Interviewed in his office shortly after the U.S. District Court restored New York City funding to the museum, the always ebullient Lehman was as feisty and combative as his famously scrappy antagonist, Mayor Rudolph Giuliani. Unfazed by the mayor's unappreciative scrutiny of the show's young British artists and of his museum's professional standards, Lehman flatly asserted that "nothing we have done is inappropriate. Nothing is outside the practice and standards of museums across the country. Nothing is unethical. We are proud of what we've done." British advertising magnate Charles Saatchi's controversial holdings, Lehman said, constitute "the most important collection of artists representing this decade of incredible activity in Great Britain. It was clear to us that this was an important show to do."

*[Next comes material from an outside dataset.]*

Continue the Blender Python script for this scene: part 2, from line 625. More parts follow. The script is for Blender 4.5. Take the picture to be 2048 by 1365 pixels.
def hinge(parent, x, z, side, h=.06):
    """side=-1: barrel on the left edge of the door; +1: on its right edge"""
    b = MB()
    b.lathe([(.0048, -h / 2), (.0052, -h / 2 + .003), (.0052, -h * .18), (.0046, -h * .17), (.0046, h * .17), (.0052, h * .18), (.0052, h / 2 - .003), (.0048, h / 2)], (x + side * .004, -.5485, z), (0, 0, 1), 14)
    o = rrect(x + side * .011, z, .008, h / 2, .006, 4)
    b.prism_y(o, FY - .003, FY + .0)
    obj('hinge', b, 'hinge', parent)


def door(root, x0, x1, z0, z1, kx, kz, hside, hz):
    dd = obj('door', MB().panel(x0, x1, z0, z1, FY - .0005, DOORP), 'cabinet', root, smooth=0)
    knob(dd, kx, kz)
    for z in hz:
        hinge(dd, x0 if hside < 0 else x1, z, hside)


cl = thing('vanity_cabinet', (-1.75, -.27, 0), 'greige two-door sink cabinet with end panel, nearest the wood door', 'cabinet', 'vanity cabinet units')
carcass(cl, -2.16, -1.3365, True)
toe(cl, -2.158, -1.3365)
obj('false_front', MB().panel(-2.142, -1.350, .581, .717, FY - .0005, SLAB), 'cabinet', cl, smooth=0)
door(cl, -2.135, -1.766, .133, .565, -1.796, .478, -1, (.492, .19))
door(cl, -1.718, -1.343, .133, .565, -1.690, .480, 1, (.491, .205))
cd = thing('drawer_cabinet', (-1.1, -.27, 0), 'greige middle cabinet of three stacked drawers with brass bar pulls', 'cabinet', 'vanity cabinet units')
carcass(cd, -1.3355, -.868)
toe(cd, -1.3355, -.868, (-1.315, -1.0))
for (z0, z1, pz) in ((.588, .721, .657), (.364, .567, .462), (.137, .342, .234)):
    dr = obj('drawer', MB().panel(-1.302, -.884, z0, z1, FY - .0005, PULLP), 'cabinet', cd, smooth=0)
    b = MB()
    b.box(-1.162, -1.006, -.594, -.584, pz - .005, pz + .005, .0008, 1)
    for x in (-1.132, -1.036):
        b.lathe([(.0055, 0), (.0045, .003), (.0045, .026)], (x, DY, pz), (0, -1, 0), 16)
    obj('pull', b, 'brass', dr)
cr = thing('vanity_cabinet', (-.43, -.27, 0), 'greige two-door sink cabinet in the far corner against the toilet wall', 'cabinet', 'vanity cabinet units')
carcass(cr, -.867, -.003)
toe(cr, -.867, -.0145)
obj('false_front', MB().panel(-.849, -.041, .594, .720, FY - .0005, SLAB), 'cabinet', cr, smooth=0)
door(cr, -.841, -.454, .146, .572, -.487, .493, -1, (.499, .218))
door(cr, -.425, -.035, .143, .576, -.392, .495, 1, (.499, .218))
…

Lehman declared that the Nov. 1 decision of Judge Nina Gershon, which forcefully defended the museum's First Amendment right to show controversial art without government interference or retaliation, "should give the cultural community a great deal of comfort." But considerable discomfort has doubtless been visited upon other museum directors around the country, due to the harsh spotlight that the "Sensation" controversy has focused on exhibition strategies commonly employed, more discreetly, by many of their own institutions. Perhaps anticipating the firestorm it could create, a number of American museums had passed up "Sensation," despite Brooklyn's best efforts to find other venues to help spread its costs. "We almost had Denver," Lehman wrote in a memo to the museum's board chairman, Robert Rubin, "but the show was too shocking for them." Notwithstanding the affirmation of First Amendment protection, Brooklyn's "Sensation" woes may only serve to reinforce the timidity of many American museums, whose officials may not relish incurring the wrath of politicians, litigators and vocal segments of the public.

Such concerns also influenced the sudden decision of the National Gallery of Australia, Canberra, to cancel its planned showing of "Sensation," which was to open in June. In a brief written statement issued on Nov. 26, the museum declared that "as a publicly funded institution, the Gallery will not proceed with a show which has been the centre of a furore in New York over issues which have obscured discussion of the artistic merit of the works of art." According to the Sydney Morning Herald, the museum had received "hundreds of letters" opposing the show and may have also been daunted by problems with funding and installation. At this writing, there are still discussions to bring "Sensation" to the Toyota Municipal Museum of Art, Toyota, Japan, in 2001. Several museums in Europe and Southeast Asia have also expressed interest.

According to the Brooklyn Museum's prominent First Amendment lawyer, Floyd Abrams, the ongoing court battle, with expected appeals, could take at least a year and more than $500,000 in legal fees to resolve, another year and "hundreds of thousands" more in legal fees if the case goes to the U.S. Supreme Court. Projected only last March at $650,000, the final cost for "Sensation," not even taking legal fees into account, is now pegged at almost $2 million, partly because of greatly increased security expenditures for guards and the purchase of two metal detectors. (At this writing, there have been no attempts at vandalism, according to museum officials.) Despite strong attendance and retail sales, the show is not expected to break even, Lehman said. Legal expenses (not included in those calculations) could be partly reimbursed by the city, if the final court decision awards costs, as often happens in successful First Amendment cases.